PROVIDED MATERIAL
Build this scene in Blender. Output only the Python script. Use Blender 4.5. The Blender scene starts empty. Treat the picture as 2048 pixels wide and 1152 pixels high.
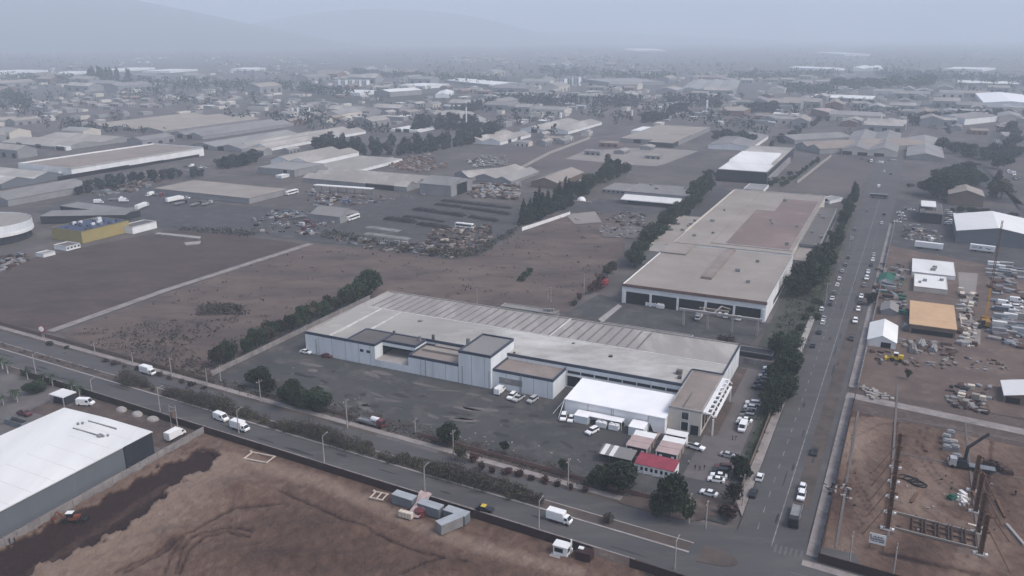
import bpy, bmesh, math, random
from mathutils import Vector, Matrix
R = random.Random(7)
scn = bpy.context.scene
COL = scn.collection
# ------------------------------------------------------------------ camera and survey frames
F, H, HY = 1650.0, 115.0, 65
TH = math.atan((576 - HY) / F); CT, ST_ = math.cos(TH), math.sin(TH)
GA = math.radians(25.286); CA, SA = math.cos(GA), math.sin(GA)
def G(x, y, z=0.0):                      # where the sight line through (x, y) meets the level z
    u = x - 1024; v = y - 576
    t = (H - z) / (F * ST_ + v * CT)
    return Vector((u * t, (F * CT - v * ST_) * t, z))
def E(u, v, z=0.0):                      # the industrial estate's own street grid, metres
    return Vector((u * CA + v * SA, -u * SA + v * CA, z))
def toE(p): return (p[0] * CA - p[1] * SA, p[0] * SA + p[1] * CA)
_a, _b = G(77, 678), G(1306, 1018)
DA = (_b - _a).normalized(); NA = Vector((DA.y, -DA.x, 0)); AVA = math.atan2(DA.y, DA.x)
def A_(s, t, z=0.0):                     # the avenue's frame: s along, t towards the viewer
    p = _a + DA * s + NA * t; p.z = z; return p
RU, RV = -GA, math.pi / 2 - GA           # headings of the grid's two directions

cam = bpy.data.cameras.new('camera'); co = bpy.data.objects.new('camera', cam); COL.objects.link(co)
cam.sensor_width = 36; cam.lens = 36 * F / 2048; cam.clip_start = 1; cam.clip_end = 60000
co.location = (0, 0, H); co.rotation_euler = (math.pi / 2 - TH, 0, 0); scn.camera = co

# ------------------------------------------------------------------ light
w = bpy.data.worlds.new('World'); scn.world = w; w.use_nodes = True
nt = w.node_tree; bg = nt.nodes['Background']
sky = nt.nodes.new('ShaderNodeTexSky'); sky.sky_type = 'NISHITA'; sky.sun_disc = False
SUN_EL, SUN_AZ = math.radians(52), math.radians(118)     # azimuth clockwise from the view direction
sky.sun_elevation = SUN_EL; sky.sun_rotation = SUN_AZ
sky.air_density = 1.0; sky.dust_density = 4.5; sky.ozone_density = 1.6
nt.links.new(sky.outputs[0], bg.inputs[0]); bg.inputs[1].default_value = 0.15
sl = bpy.data.lights.new('sun', 'SUN'); sl.energy = 1.5; sl.angle = math.radians(24); sl.color = (1, 0.975, 0.95)
so = bpy.data.objects.new('sun', sl); COL.objects.link(so)
sd = Vector((math.sin(SUN_AZ) * math.cos(SUN_EL), math.cos(SUN_AZ) * math.cos(SUN_EL), math.sin(SUN_EL)))
so.rotation_euler = sd.to_track_quat('Z', 'Y').to_euler()
scn.view_settings.view_transform = 'Standard'; scn.view_settings.look = 'None'
scn.view_settings.exposure = 0.32
scn.cycles.max_bounces = 4; scn.cycles.diffuse_bounces = 2; scn.cycles.glossy_bounces = 2
scn.cycles.volume_bounces = 4; scn.cycles.sample_clamp_indirect = 4; scn.cycles.use_denoising = True; scn.cycles.denoiser = 'OPENIMAGEDENOISE'; scn.cycles.denoising_prefilter = 'ACCURATE'; scn.cycles.denoising_input_passes = 'RGB_ALBEDO_NORMAL'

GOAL
Set down again, exactly, the lines of the material above from its first line to the one with "co.location = (0, 0, H);", inclusive. Leave the pictures out.

RESPONSE TO THIS TASK
Build this scene in Blender. Output only the Python script. Use Blender 4.5. The Blender scene starts empty. Treat the picture as 2048 pixels wide and 1152 pixels high.
import bpy, bmesh, math, random
from mathutils import Vector, Matrix
R = random.Random(7)
scn = bpy.context.scene
COL = scn.collection
# ------------------------------------------------------------------ camera and survey frames
F, H, HY = 1650.0, 115.0, 65
TH = math.atan((576 - HY) / F); CT, ST_ = math.cos(TH), math.sin(TH)
GA = math.radians(25.286); CA, SA = math.cos(GA), math.sin(GA)
def G(x, y, z=0.0):                      # where the sight line through (x, y) meets the level z
    u = x - 1024; v = y - 576
    t = (H - z) / (F * ST_ + v * CT)
    return Vector((u * t, (F * CT - v * ST_) * t, z))
def E(u, v, z=0.0):                      # the industrial estate's own street grid, metres
    return Vector((u * CA + v * SA, -u * SA + v * CA, z))
def toE(p): return (p[0] * CA - p[1] * SA, p[0] * SA + p[1] * CA)
_a, _b = G(77, 678), G(1306, 1018)
DA = (_b - _a).normalized(); NA = Vector((DA.y, -DA.x, 0)); AVA = math.atan2(DA.y, DA.x)
def A_(s, t, z=0.0):                     # the avenue's frame: s along, t towards the viewer
    p = _a + DA * s + NA * t; p.z = z; return p
RU, RV = -GA, math.pi / 2 - GA           # headings of the grid's two directions

cam = bpy.data.cameras.new('camera'); co = bpy.data.objects.new('camera', cam); COL.objects.link(co)
cam.sensor_width = 36; cam.lens = 36 * F / 2048; cam.clip_start = 1; cam.clip_end = 60000
co.location = (0, 0, H); co.rotation_euler = (math.pi / 2 - TH, 0, 0); scn.camera = co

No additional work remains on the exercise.